Norris gained experience duelling the Dutchman during the second half of last season, with a competitive rivalry developing between a pair who had shared a good friendship.
Barbs were traded in the build-up to the decider, with Verstappen insisting he would have eased to the title if he had been driving a McLaren, and Norris responding by accusing his rival of talking “nonsense”.
Despite that, Norris insisted his satisfaction isn’t derived from having beaten Verstappen, but rather making those who support him – friends, family and colleagues – proud.
“My motivation is not here to prove I’m better than someone else,” Norris said. “That’s not what makes me happy. I’m not going to wake up tomorrow and go, ‘I’m so happy because I beat Max.’ I honestly, deep down, don’t care about that.
“I’m proud because I feel like I made a lot of other people happy. I made my engineers Will [Joseph[, [Andrew] Jarv [Jarvis] as well – they don’t get to see their family much. They’ve seen me grow up more than they’ve seen their own kids grow up.

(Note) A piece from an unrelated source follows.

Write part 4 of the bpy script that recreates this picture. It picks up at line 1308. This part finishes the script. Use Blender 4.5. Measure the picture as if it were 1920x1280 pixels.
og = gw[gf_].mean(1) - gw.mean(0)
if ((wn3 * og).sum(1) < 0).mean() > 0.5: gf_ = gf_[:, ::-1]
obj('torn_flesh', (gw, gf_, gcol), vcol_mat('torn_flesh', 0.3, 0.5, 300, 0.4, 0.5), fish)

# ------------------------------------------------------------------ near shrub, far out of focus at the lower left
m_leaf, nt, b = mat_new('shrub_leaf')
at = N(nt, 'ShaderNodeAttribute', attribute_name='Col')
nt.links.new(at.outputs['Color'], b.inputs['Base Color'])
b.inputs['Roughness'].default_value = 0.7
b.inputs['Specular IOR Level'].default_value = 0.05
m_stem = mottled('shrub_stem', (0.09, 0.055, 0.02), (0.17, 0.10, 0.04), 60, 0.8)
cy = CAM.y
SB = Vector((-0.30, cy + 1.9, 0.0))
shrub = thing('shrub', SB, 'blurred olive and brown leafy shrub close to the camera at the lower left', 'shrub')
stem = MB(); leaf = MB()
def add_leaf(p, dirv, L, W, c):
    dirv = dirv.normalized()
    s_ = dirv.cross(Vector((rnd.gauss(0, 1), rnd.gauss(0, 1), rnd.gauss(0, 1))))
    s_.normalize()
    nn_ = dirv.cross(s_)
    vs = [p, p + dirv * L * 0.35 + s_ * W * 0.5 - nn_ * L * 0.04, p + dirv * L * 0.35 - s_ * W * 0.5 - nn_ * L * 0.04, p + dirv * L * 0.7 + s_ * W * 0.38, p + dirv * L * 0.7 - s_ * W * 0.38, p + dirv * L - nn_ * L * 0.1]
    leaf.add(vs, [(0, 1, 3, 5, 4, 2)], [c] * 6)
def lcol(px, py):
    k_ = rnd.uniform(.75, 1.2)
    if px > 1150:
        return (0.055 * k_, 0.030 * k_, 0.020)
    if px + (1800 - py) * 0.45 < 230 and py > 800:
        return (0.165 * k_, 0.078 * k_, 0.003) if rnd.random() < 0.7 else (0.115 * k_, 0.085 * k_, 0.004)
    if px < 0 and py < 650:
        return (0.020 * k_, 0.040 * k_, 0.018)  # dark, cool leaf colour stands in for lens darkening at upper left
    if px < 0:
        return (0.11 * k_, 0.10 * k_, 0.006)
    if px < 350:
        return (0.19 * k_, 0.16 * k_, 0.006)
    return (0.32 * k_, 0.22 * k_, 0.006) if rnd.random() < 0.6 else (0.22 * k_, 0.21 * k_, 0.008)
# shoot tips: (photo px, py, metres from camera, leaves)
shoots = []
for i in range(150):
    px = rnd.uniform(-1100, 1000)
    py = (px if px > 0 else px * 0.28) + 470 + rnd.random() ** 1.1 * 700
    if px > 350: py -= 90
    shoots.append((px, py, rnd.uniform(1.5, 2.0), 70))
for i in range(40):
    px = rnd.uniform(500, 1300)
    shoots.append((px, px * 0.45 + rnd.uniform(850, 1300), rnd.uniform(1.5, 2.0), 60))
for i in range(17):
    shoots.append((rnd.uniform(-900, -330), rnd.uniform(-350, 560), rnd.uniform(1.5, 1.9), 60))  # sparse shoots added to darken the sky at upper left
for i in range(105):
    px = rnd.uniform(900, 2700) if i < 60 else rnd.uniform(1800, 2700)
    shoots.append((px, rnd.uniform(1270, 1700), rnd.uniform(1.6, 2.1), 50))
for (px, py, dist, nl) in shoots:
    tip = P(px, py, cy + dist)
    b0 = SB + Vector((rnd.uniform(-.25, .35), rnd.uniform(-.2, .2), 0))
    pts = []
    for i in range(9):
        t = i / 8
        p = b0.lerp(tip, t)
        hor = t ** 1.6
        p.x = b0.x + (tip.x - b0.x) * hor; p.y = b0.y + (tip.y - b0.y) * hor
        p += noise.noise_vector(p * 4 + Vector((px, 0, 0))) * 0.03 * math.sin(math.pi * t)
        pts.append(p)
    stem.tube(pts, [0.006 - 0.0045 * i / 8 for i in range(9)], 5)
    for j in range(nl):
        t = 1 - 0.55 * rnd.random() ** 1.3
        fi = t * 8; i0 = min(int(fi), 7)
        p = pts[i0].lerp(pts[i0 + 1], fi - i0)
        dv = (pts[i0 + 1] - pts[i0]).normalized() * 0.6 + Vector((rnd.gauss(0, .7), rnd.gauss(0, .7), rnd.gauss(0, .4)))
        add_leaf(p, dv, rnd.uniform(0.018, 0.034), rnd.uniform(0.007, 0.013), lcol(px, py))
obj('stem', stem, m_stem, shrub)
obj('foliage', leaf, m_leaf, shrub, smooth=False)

“I feel bad about that. But the fact that they put so much effort into making me perform and helping us all perform. The fact I get to make them feel like their time has been, hopefully, a little bit worth it – that’s what makes me so happy.”
The future for Norris
As is the nature of top-level sport, just hours after Norris had taken the chequered flag, attention had already turned to the future, and whether more championships will follow.
While others might have taken the opportunity to assert themselves, particularly over the team-mate who they had beaten to the title, Norris did the opposite with Piastri, describing the Australian as “a guy who at some point in the future will probably beat me and be a world champion.”
With a huge change of regulations coming for next season, Norris is also well aware that McLaren’s spell at the front of the grid isn’t guaranteed to last.
“This might be my only time – I really hope it’s not,” he said. “And I am confident it’s not going be my only time of sitting here alone.
“But I want to enjoy this moment because not many people ever will get to experience what I’ve managed to experience today.”
With the pressure of delivering a championship for the people he cares about removed, Norris should in theory become an even more dangerous competitor for his rivals.
However, Britain’s 11th F1 champion is not overly worried about that.
Looking to the future, he said: “I hope it doesn’t change anything I do, the way I think, the way I do things.”